Y aquí surge la pregunta incómoda: ¿por qué no recolectamos agua de lluvia, si vivimos en un país tropical donde el cielo se abre varias veces al año? La respuesta está entre la falta de cultura de aprovechamiento, la ausencia de políticas públicas que incentiven esta práctica y un marco legal que ni siquiera menciona con claridad la cosecha pluvial como parte de la gestión hídrica. Mientras en otros países del Caribe y América Latina ya existen techos preparados, filtros y sistemas de almacenamiento comunitario, aquí seguimos dejando que la lluvia corra por las calles, se mezcle con basura y termine en el mar como agua perdida.
El agua que no llega no es solo un problema de infraestructura: es un espejo de cómo gestionamos lo común.
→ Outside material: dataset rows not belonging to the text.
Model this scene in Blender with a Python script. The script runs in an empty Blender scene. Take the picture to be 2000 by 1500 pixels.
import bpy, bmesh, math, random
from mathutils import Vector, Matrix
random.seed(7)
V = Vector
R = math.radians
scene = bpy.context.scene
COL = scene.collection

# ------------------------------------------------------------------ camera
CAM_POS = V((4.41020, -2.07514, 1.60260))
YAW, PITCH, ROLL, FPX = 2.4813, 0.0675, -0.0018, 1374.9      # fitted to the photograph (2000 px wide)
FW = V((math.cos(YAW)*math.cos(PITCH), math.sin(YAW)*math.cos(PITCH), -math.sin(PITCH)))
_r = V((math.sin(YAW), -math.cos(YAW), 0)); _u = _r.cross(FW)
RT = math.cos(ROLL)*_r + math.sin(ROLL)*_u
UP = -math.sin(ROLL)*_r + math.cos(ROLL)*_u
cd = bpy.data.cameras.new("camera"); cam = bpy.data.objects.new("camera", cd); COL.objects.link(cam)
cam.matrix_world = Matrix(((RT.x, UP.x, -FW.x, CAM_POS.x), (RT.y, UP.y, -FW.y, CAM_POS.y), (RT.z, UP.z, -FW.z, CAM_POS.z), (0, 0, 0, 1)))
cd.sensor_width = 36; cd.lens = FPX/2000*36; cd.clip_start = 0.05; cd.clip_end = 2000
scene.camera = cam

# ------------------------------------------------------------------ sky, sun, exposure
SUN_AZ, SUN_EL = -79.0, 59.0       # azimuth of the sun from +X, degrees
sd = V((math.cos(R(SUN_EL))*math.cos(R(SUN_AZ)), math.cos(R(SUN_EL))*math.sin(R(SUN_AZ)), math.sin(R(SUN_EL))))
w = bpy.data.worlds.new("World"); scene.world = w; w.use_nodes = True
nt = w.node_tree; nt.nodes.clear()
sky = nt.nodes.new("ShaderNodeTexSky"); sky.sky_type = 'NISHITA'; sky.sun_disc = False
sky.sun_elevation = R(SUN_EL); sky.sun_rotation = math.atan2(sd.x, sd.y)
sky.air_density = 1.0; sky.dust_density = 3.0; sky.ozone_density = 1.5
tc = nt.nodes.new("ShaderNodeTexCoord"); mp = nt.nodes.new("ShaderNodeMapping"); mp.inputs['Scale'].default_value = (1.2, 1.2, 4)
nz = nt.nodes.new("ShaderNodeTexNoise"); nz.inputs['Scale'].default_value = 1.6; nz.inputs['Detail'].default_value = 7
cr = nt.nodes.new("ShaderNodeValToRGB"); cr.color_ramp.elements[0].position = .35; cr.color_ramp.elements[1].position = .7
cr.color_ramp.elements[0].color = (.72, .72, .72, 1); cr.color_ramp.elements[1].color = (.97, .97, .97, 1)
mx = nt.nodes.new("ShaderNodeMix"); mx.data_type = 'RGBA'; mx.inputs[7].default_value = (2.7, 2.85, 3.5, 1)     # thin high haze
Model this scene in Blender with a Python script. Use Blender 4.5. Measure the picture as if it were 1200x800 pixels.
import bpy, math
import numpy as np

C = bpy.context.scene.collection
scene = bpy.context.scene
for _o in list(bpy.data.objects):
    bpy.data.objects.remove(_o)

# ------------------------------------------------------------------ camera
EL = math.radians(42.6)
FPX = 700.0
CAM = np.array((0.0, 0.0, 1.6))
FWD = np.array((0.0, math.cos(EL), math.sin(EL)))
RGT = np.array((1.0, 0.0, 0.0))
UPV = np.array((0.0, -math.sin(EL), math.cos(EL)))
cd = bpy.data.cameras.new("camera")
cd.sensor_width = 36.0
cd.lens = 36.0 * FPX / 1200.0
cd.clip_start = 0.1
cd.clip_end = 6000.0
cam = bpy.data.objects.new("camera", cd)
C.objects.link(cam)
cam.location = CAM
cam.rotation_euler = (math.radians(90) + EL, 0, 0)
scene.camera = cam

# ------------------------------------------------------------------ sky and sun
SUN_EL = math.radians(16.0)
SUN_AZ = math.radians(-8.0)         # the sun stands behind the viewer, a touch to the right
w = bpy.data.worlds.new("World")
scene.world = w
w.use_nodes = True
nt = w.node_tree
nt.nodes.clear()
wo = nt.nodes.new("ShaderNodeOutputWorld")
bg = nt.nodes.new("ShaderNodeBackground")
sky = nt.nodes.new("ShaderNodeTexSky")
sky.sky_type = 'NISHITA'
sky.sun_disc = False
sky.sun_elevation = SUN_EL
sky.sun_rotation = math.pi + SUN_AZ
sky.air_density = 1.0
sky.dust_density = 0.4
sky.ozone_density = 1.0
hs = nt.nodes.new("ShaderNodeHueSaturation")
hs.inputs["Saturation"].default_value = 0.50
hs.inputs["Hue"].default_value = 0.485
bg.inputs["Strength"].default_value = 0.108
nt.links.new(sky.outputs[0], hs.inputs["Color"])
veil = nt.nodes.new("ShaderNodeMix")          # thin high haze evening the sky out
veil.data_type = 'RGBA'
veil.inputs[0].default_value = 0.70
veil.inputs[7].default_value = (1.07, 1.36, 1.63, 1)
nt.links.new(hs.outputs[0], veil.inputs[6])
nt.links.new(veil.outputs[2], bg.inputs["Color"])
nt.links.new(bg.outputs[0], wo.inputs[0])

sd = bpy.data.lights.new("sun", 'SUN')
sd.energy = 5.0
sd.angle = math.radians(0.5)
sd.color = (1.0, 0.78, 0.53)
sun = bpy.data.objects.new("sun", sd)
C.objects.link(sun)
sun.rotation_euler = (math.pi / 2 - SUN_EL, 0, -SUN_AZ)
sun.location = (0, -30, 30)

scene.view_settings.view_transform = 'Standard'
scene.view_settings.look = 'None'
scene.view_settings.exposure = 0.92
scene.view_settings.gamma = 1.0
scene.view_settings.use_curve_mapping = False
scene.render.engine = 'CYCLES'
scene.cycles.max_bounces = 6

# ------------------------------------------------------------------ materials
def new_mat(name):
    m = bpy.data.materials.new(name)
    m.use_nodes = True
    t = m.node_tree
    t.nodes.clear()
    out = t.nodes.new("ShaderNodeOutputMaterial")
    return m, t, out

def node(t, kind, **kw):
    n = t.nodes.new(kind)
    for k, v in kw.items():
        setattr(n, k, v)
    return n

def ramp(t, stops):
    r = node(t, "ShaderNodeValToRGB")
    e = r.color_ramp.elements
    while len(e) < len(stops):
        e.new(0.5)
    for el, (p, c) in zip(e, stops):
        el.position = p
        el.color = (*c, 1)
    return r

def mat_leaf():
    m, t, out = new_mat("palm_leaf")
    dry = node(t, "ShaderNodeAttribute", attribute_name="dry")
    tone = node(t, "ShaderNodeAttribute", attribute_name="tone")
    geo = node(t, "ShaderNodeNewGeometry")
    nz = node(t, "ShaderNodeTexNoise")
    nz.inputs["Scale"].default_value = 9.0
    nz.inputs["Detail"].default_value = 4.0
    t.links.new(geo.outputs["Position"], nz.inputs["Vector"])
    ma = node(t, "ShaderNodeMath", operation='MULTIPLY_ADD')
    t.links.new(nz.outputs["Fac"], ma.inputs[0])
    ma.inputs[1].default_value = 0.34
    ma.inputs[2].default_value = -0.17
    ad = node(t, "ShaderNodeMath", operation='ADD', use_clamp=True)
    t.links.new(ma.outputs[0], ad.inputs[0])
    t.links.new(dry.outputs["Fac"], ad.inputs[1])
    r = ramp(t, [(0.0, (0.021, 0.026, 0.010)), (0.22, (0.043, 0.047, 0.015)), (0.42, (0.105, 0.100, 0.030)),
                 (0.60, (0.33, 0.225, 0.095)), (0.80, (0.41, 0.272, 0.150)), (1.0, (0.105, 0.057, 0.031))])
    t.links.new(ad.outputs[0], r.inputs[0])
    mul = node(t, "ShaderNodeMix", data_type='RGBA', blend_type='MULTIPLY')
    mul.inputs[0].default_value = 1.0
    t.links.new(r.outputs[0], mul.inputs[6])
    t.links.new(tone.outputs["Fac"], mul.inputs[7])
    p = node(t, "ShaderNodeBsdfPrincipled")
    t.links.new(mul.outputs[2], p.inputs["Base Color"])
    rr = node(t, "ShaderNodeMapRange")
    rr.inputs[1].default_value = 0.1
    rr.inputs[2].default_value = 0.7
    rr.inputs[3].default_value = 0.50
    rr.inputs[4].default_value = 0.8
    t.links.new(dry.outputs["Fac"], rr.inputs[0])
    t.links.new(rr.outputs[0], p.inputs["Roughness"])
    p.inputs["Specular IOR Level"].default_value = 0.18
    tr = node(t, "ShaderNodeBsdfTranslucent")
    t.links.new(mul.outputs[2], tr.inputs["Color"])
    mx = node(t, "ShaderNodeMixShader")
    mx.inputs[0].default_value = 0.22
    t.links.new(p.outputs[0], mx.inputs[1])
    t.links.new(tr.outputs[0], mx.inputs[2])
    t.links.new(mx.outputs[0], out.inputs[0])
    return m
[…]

La gestión hídrica sigue atrapada entre planes y promesas, mientras la ciudadanía resuelve a su manera, con más gastos y menos garantías.
La sostenibilidad nos invita a mirar distinto. Si captáramos agua de lluvia en serio, si modernizáramos las redes de distribución y si apoyáramos a las comunidades con sistemas de gestión local, no dependeríamos de improvisaciones privadas para un derecho que es público. El acceso al agua no puede seguir siendo un lujo disfrazado de tinaco, cisterna o camión.
Porque lo que se almacena en esos recipientes no es solo agua: son también las desigualdades que cargamos día a día. Y hasta que no logremos que el agua llegue de forma justa y confiable, seguiremos conviviendo con la ironía de pagar caro por un recurso que debería ser abundante y digno.
El desafío está en transformar cada gota de escasez en un río de dignidad compartida.